Tuesday, September 25 2007

"The War" and The War

I'm trying to catch what I can of Ken Burns' "The War" on PBS.  The series has been in the news a fair amount recently, and it's interesting enough just for that, but it's got something to recommend it beyond that.

The big controversy in the mainstream media is the protests by Hispanic groups angry that there was no special attention paid to Hispanic veterans.  Burns has added some additional footage to address this, but it seems to be regarded as too little, too late.  This is a entertaining side-effect of the way the second world war is studied in American schools, which pretty much defines how most Americans look at the history of the war.  Approximately 95% of the study of the history of the second world war through high school is devoted to five topics:
1.  Hitler's rise to power, attributed to the harsh Treaty of Versailles.
2.  The Holocaust.
3.  The internment of Japanese-American citizens.
4.  The home front and the changing cultural demographics of America, with emphasis on the role of women and the continuing discrimination against minorities.
5.  The morality of the decision to use the atomic bomb.
As "The War" is dedicated to the American experience, numbers one and two are justifiably given brief mention.  The series hasn't progressed enough to get to number five, which, given the secrecy involved, might not be covered much at all.  The remaining two then become a never-ending grudge match to make sure each ethnic group gets its fair share of coverage.  The coverage of the internment of Japanese-Americans has drawn some fire from conservative commentators, and it does have a large role in the story, but I think it can be justified on the grounds that it is a unique blemish on American history, and one that justifies a specific debate.  But American history as taught in school has become by and large a story of ethnic groups and their contributions have been measured as group members.  As such, the debate by particular groups trying to grab their share of the story is only natural.

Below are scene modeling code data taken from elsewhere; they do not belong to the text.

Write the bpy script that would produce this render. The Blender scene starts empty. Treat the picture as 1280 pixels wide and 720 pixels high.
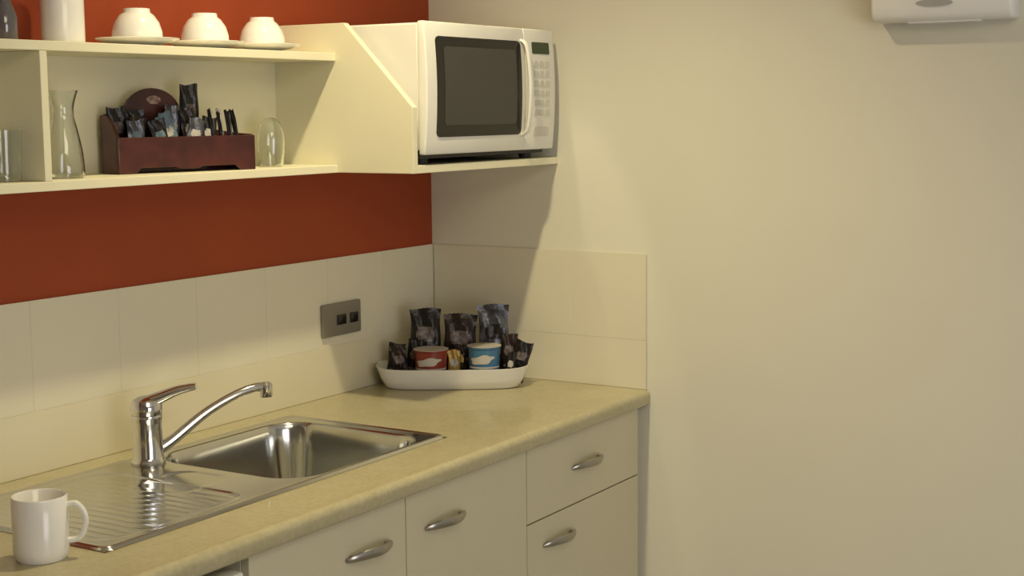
import bpy, bmesh, math, random
from mathutils import Vector, Matrix
random.seed(4)
sc=bpy.context.scene
try: sc.view_settings.view_transform='Standard'
except Exception: pass
COL=sc.collection

# ---------------------------------------------------------------- materials
def mat(name,col,rough=.5,metal=0,var=.04,scale=12,bump=0,bscale=60,trans=0,coat=0,col2=None,ior=1.45):
    m=bpy.data.materials.new(name); m.use_nodes=True; nt=m.node_tree; n=nt.nodes; l=nt.links
    b=n['Principled BSDF']
    b.inputs['Roughness'].default_value=rough; b.inputs['Metallic'].default_value=metal
    b.inputs['IOR'].default_value=ior
    b.inputs['Transmission Weight'].default_value=trans
    b.inputs['Coat Weight'].default_value=coat
    tc=n.new('ShaderNodeTexCoord'); nz=n.new('ShaderNodeTexNoise'); nz.inputs['Scale'].default_value=scale
    nz.inputs['Detail'].default_value=5
    l.new(tc.outputs['Object'],nz.inputs['Vector'])
    r=n.new('ShaderNodeValToRGB'); l.new(nz.outputs['Fac'],r.inputs['Fac'])
    r.color_ramp.elements[0].position=.35; r.color_ramp.elements[1].position=.65
    c2=col2 if col2 else tuple(min(1,c*(1+var)) for c in col)
    c1=col if col2 else tuple(c*(1-var) for c in col)
    r.color_ramp.elements[0].color=(*c1,1); r.color_ramp.elements[1].color=(*c2,1)
    l.new(r.outputs['Color'],b.inputs['Base Color'])
    if bump:
        nb=n.new('ShaderNodeTexNoise'); nb.inputs['Scale'].default_value=bscale; nb.inputs['Detail'].default_value=4
        l.new(tc.outputs['Object'],nb.inputs['Vector'])
        bp=n.new('ShaderNodeBump'); bp.inputs['Strength'].default_value=bump; bp.inputs['Distance'].default_value=.004
        l.new(nb.outputs['Fac'],bp.inputs['Height']); l.new(bp.outputs['Normal'],b.inputs['Normal'])
    return m
M={}
M['wall']=mat('cream_paint',(.70,.68,.565),.85,bump=.03,bscale=120,var=.008,scale=5)
M['red']=mat('red_paint',(.32,.050,.011),.65,bump=.03,bscale=120,var=.04,scale=5)
M['plain']=mat('plain_paint',(.66,.64,.58),.9)
M['ceil']=mat('ceiling_paint',(.80,.78,.73),.9)
M['floor']=mat('floor_vinyl',(.32,.30,.26),.5,var=.15,scale=6)
M['tile']=mat('cream_tile',(.70,.66,.52),.32,var=.010,scale=6)
M['strip']=mat('warm_cream_strip',(.69,.64,.47),.30,var=.010,scale=6)
M['grout']=mat('grout',(.67,.63,.495),.9)
M['shelf']=mat('cream_melamine',(.78,.74,.54),.45,var=.01)
M['door']=mat('cream_beige_laminate',(.60,.555,.40),.5,var=.012)
M['white']=mat('white_ceramic',(.82,.81,.76),.18,var=.01,coat=.3)
M['wplast']=mat('white_plastic',(.78,.77,.70),.35,var=.01)
M['black']=mat('black_gloss',(.010,.009,.009),.15,var=.05)
M['screen']=mat('oven_screen',(.050,.047,.042),.35,var=.1,scale=400)
M['dark']=mat('dark_metal',(.03,.028,.025),.5)
M['chrome']=mat('chrome',(.74,.74,.73),.10,1,var=.02)
M['nickel']=mat('satin_nickel',(.42,.40,.36),.3,1,var=.03)
M['steel']=mat('stainless_steel',(.62,.62,.58),.14,1,var=.02,scale=30)
M['plate']=mat('brushed_plate',(.30,.28,.24),.4,.7,var=.03)
M['wood']=mat('dark_mahogany',(.060,.013,.010),.35,var=.3,scale=25,coat=.3)
M['glass']=mat('clear_glass',(.95,.97,.96),.02,trans=1,var=.005,ior=1.52)
M['grey']=mat('grey_button',(.62,.60,.53),.45)
M['lcd']=mat('lcd',(.03,.05,.02),.2)
M['foilblk']=mat('black_foil',(.014,.012,.012),.30,.2,var=.3,scale=30,bump=.9,bscale=45)
M['foilbrn']=mat('brown_foil',(.026,.016,.014),.3,.2,var=.3,scale=30,bump=.9,bscale=45)
M['foilsil']=mat('blue_silver_foil',(.028,.030,.042),.28,.5,col2=(.15,.155,.18),scale=40,bump=.9,bscale=45)
M['redpk']=mat('red_tub',(.24,.04,.025),.35,var=.1)
M['bluepk']=mat('blue_tub',(.06,.17,.30),.35,var=.1)
M['gold']=mat('gold_wrap',(.50,.34,.10),.35,.3)
M['whitepk']=mat('white_paper',(.50,.47,.42),.6)
M['cyanpk']=mat('pale_blue_paper',(.13,.19,.24),.5,var=.2)
M['printgrey']=mat('dull_grey_print',(.15,.12,.11),.4,var=.5,scale=120)
def bench_mat():
    m=mat('mottled_laminate',(.46,.415,.25),.34,col2=(.495,.45,.285),scale=26,coat=.25)
    nt=m.node_tree; n=nt.nodes; l=nt.links; b=n['Principled BSDF']
    n2=n.new('ShaderNodeTexNoise'); n2.inputs['Scale'].default_value=110; n2.inputs['Detail'].default_value=5
    tc=[x for x in n if x.type=='TEX_COORD'][0]; l.new(tc.outputs['Object'],n2.inputs['Vector'])
    r=n.new('ShaderNodeValToRGB'); r.color_ramp.elements[0].position=.38; r.color_ramp.elements[1].position=.62
    r.color_ramp.elements[0].color=(.89,.88,.86,1); r.color_ramp.elements[1].color=(1.0,1.0,1.0,1)
    l.new(n2.outputs['Fac'],r.inputs['Fac'])
    mx=n.new('ShaderNodeMix'); mx.data_type='RGBA'; mx.blend_type='MULTIPLY'; mx.inputs[0].default_value=1
    old=[x for x in l if x.to_socket==b.inputs['Base Color']][0].from_socket
    l.new(old,mx.inputs[6]); l.new(r.outputs['Color'],mx.inputs[7]); l.new(mx.outputs[2],b.inputs['Base Color'])
    return m
M['bench']=bench_mat()

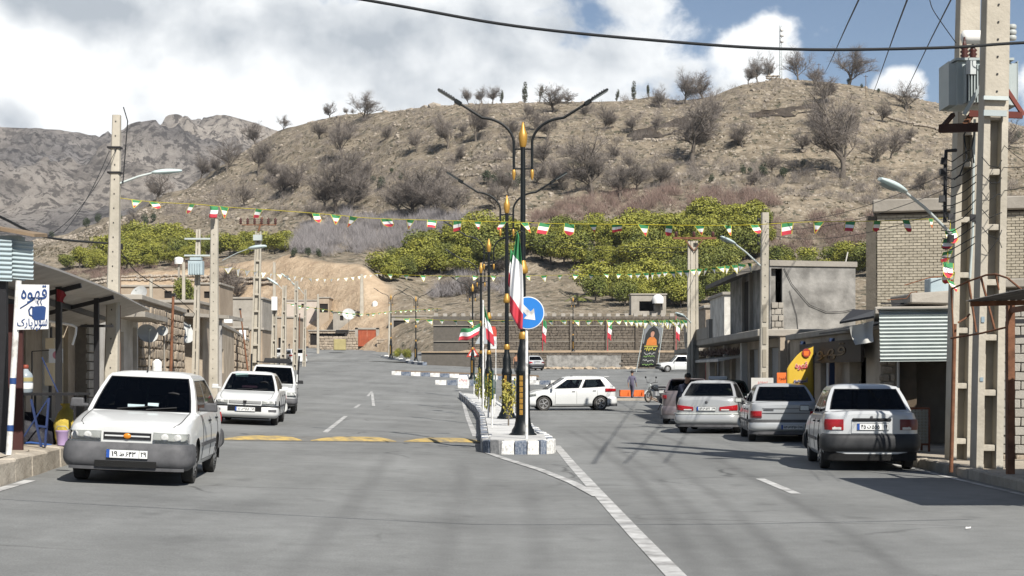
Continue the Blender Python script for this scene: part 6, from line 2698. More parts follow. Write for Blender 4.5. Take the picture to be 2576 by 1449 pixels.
for i,(p,q,sg)in enumerate(((W(1928,560,44),W(2395,430,27),.25),(W(1928,575,44),W(2395,470,27),.25),(W(1928,590,44),W(2400,520,27),.3),(W(2520,420,25),W(2640,400,20),.05),(W(2520,480,25),W(2680,430,20),.05),(W(2520,360,25),W(2640,440,21),.05))):
 wire('line_wire',f'thin service wire strung between right-hand poles, {ordinal(i)} of the fan',(p,q),.006,4,'cable','service wires at the big poles',sg)
for i,(u,v0,v1)in enumerate(((2060,160,206),(2178,190,242),(2287,268,300))):
 p=on_hill(u,v1)
 t=thing('hill_post',f'thin post on the hilltop carrying the power line, {ordinal(i)} from the left','pole',p,0,'posts on the hilltop')
 b=MB()
 h=(v1-v0)*p.y/4000
 b.tube([(0,0,-.5),(0,0,h)],.07,5)
 b.build('shaft',m_wood,t)
 b=MB()
 b.box((0,0,h-.3),(.9,.08,.08))
 b.build('crossarm',m_black,t)
p=on_hill(1975,200)
h=(200-52)*(p.y+6)/4000
t=thing('radio_mast','slim grey lattice radio mast on top of the hill','mast',(p.x,p.y+6,p.z-1))
b=MB()
for a in range(3):
 q=Vector((math.cos(a*2.094)*.34,math.sin(a*2.094)*.34,0))
 b.tube([q,q*.75+Vector((0,0,h+1))],.05,4)
b.build('leg',m_galv,t)
b=MB()
for i in range(16):
 z0,z1=h*i/16,h*(i+1)/16
 for a in range(3):
  p0=Vector((math.cos(a*2.094)*.3,math.sin(a*2.094)*.3,z0+1))
  p1=Vector((math.cos((a+1)*2.094)*.3,math.sin((a+1)*2.094)*.3,z1+1))
  b.tube([p0,p1],.03,3)
b.build('lattice',m_galv,t)
for z,s in((.97,.38),(.88,.5),(.78,.45)):
 b=MB()
 b.lathe([(s*.6,0),(s,.1),(s,.5),(s*.4,.9)],10,c=(.25,-.3,h*z))
 b.build('dish_antenna',m_tank,t)
# ---- strings of pennants
m_string=mat('yellow_string',(.45,.38,.03),.7)
m_frill=mat('yellow_fringe',(.50,.42,.05),.8)
def pennant_mesh(kind,w,h,tilt,r):
 """a small flag of three bands: shield, triangle or folded"""
 b=MB()
 n=6
 def outline(q):
  if kind=='triangle':
   return 1-q
  if kind=='plain':
   return 1-.12*q
  return 1 if q<.55 else math.sqrt(max(0,1-((q-.55)/.47)**2))
 ph=r.uniform(0,6)
 for j in range(n+1):
  q=j/n
  for i in range(5):
   s=i/4-.5
   x=s*w*outline(q)
   b.v.append((x+tilt*q*h,.03*w*8*math.sin(s*4+ph)*q*.25,-q*h))
 for j in range(n):
  for i in range(4):
   a=j*5+i
   b.f.append([a,a+5,a+6,a+1])
   b.m.append(min(2,int(j/2)))
   b.s.append(True)
 o=len(b.v)
 for j in range(n+1):
  q=j/n
  for sg in(-1,1):
   x=sg*.5*w*outline(q)
   b.v.append((x+tilt*q*h,-.004,-q*h))
   b.v.append((x+sg*.05*w+tilt*q*h,-.004,-q*h-.03*h))
 for j in range(n):
  for k in(0,2):
   a=o+j*4+k
   b.f.append([a,a+4,a+5,a+1])
   b.m.append(3)
   b.s.append(False)
 return b.mesh('pennant',[m_fg,m_fw,m_fr,m_frill])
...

Given that, the fact that "The War" does manage to cover the war itself is something of a miracle.  It gives short shrift to many of the individual battles, preferring to cover the war from a soldier's perspective of constant war.  As such, the narration is rather general and non-technical, and tends to drift towards personal experiences, augmented by interviews with veterans.  The footage, on the other hand, is spectacular, especially to someone used to history channel documentaries.  The series includes lots of combat footage, including the sometimes bloody aftermath.  It also includes lots of footage from Axis records.  To someone who already knows the military history, the series doesn't say anything new, but what it shows is stuff I've never seen, especially the footage of the ground combat.  As I write this, the series is covering Anzio, and there's good footage of 105mm howitzers, M10 tank destroyers, and a wrecked Panzer IV, probably a IV H (it's got the long 75mm gun).

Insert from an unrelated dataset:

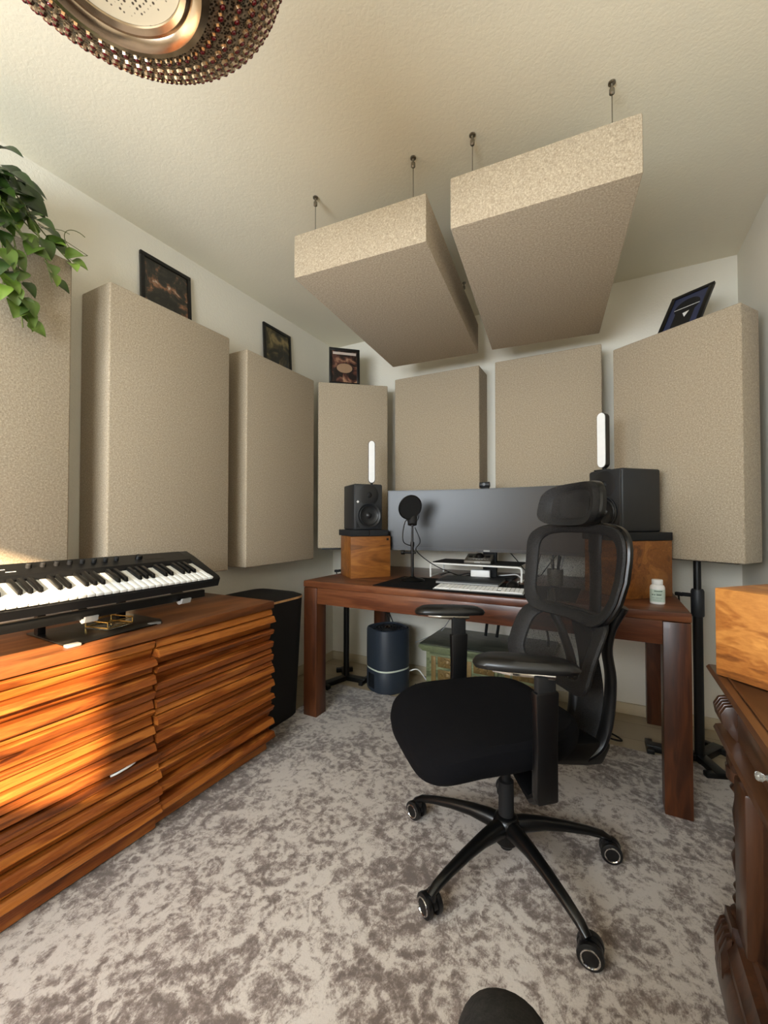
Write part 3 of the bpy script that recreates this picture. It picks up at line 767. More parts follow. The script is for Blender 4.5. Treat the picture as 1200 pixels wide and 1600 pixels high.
# ================================================================== air purifier
t = empty('air_purifier', (-1.285, 2.462, 0.001), 'slate blue cylindrical air purifier with a pale ring under the desk', 'air purifier', R(-28))
def sq(r, z): return None
def fp(a, b, o): return Vector((a*.128, b*.128, o))
MB().rsurf(fp, [(0, 0), (.90, 0), (.97, .006), (1, .018), (1, .138), (.985, .142), (0, .142)], 72, 2.7).build('lower_body', M['slate'], t)
MB().rsurf(fp, [(0, .142), (.985, .142), (.985, .152), (0, .152)], 72, 2.7).build('light_ring', plain('pale_green_ring', (214, 222, 204), .4), t)
MB().rsurf(fp, [(0, .152), (1, .153), (1, .385), (.97, .398), (.90, .402), (.85, .392), (0, .388)], 72, 2.7).build('upper_body', M['slate'], t)
b = MB()
for r in (.075, .055, .036): b.tube([(r*cos(i*PI/20), r*sin(i*PI/20), .392) for i in range(40)], .0045, 6, closed=True)
for k in range(8): b.cyl((.02*cos(k*PI/4), .02*sin(k*PI/4), .392), (.1*cos(k*PI/4+.5), .1*sin(k*PI/4+.5), .394), .003, seg=6)
b.build('outlet_grille', M['blackmatt'], t)
MB().lathe([(.020, .388), (.020, .398), (.016, .402), (.001, .404)], 24).build('top_button', M['chrome'], t)
b = MB()
for k in range(9): b.box(-.034+k*.0075, -.031+k*.0075, -.1295, -.1270, .03, .12)
b.build('intake_grille', M['black'], t)
# ================================================================== green chest
t = empty('painted_chest', (-.64, 2.55, 0), 'small antique green painted chest with carved gold panels under the desk', 'chest')
MB().box(-.335, .335, -.185, .205, .06, .325, .003).build('body', M['green'], t)
b = MB(); b.prism([(-.375, .342), (-.375, .352), (-.36, .358), (.36, .358), (.375, .352), (.375, .342), (.345, .322), (-.345, .322)], -.215, .215, 'Y', .002)
b.build('cornice', M['green'], t)
MB().box(-.368, .368, -.208, .208, .3585, .3635, .001).build('top', M['darkgreen'], t)
MB().box(-.35, .35, -.20, .21, .001, .06, .004).build('plinth', M['green'], t)
for k in range(3):
    xc = -.215+k*.215
    dr = MB().box(xc-.095, xc+.095, -.196, -.184, .075, .31, .003).build('door', M['green'], t)
    MB().box(xc-.082, xc-.052, -.2005, -.196, .09, .295, .002).build('pilaster', M['gold'], dr)
    b = MB()
    for j in range(3):
        z = .115+j*.075; b.box(xc-.04, xc+.078, -.2015, -.196, z-.03, z+.03, .004)
        b.lathe([(.022, 0), (.020, .006), (.008, .008), (.001, .012)], 16, T(xc+.02, -.2015, z) @ Matrix.Rotation(R(90), 4, 'X'))
        for m_ in range(6):
            a = m_*PI/3; b.lathe([(.009, 0), (.006, .004), (.001, .005)], 10, T(xc+.02+.038*cos(a), -.2015, z+.02*sin(a)) @ Matrix.Rotation(R(90), 4, 'X'))
    b.build('carved_relief', M['gold'], dr)
# ================================================================== cables
def cable(pts, r, m, label, name='power_cable'):
    tag(MB().tube(catmull(pts, 7), r, 8).build(name, m), label, 'cable')
cable([(-1.46, 2.72, .64), (-1.44, 2.70, .50), (-1.38, 2.68, .42), (-1.34, 2.66, .34), (-1.33, 2.65, .20)], .004, M['blackmatt'], 'black cable hanging from the desk back down behind the air purifier')
cable([(-1.44, 2.73, .64), (-1.45, 2.71, .52), (-1.41, 2.70, .40), (-1.37, 2.69, .30)], .0035, M['blackmatt'], 'second black cable crossing behind the air purifier top')
cable([(-1.165, 2.52, .11), (-1.11, 2.55, .12), (-1.06, 2.58, .05), (-1.03, 2.62, .006), (-1.06, 2.70, .006)], .004, M['white'], 'white cable curving from the air purifier to the floor')
cable([(-1.15, 2.60, .28), (-1.03, 2.62, .34), (-.98, 2.66, .37), (-.90, 2.70, .50), (-.80, 2.72, .63)], .003, M['grey'], 'pale grey cable rising over the green chest corner to the desk')
cable([(-1.14, 2.58, .008), (-1.08, 2.55, .008), (-1.03, 2.52, .008), (-1.00, 2.60, .008)], .005, M['blackmatt'], 'black cable lying on the floor left of the green chest')
cable([(-.70, 2.70, .64), (-.66, 2.69, .52), (-.60, 2.69, .48), (-.55, 2.70, .52), (-.52, 2.70, .64)], .003, M['blackmatt'], 'thin black cable drooping under the desk apron above the chest')
for i, (x, dx) in enumerate(((-.66, -.03), (-.58, -.04))):
    cable([(x, 2.66, .64), (x+dx*.5, 2.66, .50), (x+dx, 2.66, .37)], .009, M['blackmatt'], ['thick black cable tail dropping to the green chest, the left one', 'thick black cable tail dropping to the green chest, the right one'][i])
cable([(-.50, 2.68, .64), (-.47, 2.68, .52), (-.44, 2.67, .45), (-.45, 2.66, .37)], .003, M['blackmatt'], 'thin wavy black cable dropping to the chest top right of the thick ones')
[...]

The news coverage of the series premiere on Sunday in the Washington Post was heavy with political overtones, which led to one fascinating example of cognitive dissonance.  In an article on the series in the Sunday Style & Arts section of the post, Rick Atkinson writes "Perhaps it's too tempting to contrast the meritorious struggle of the 1940s with the dubious conflict today."  There is a valid debate of the effectiveness of the current war in Iraq and the merits of the strategy and tactics and or the war itself.  But describing the motives behind the current war as dubious sounds a bit hollow when just a few sentences before is this:  "Yet a strong case can be made against necessity.  Had the future allied powers intervened to thwart Hitler earlier in his maniacal trajectory, perhaps the calamity could have been avoided."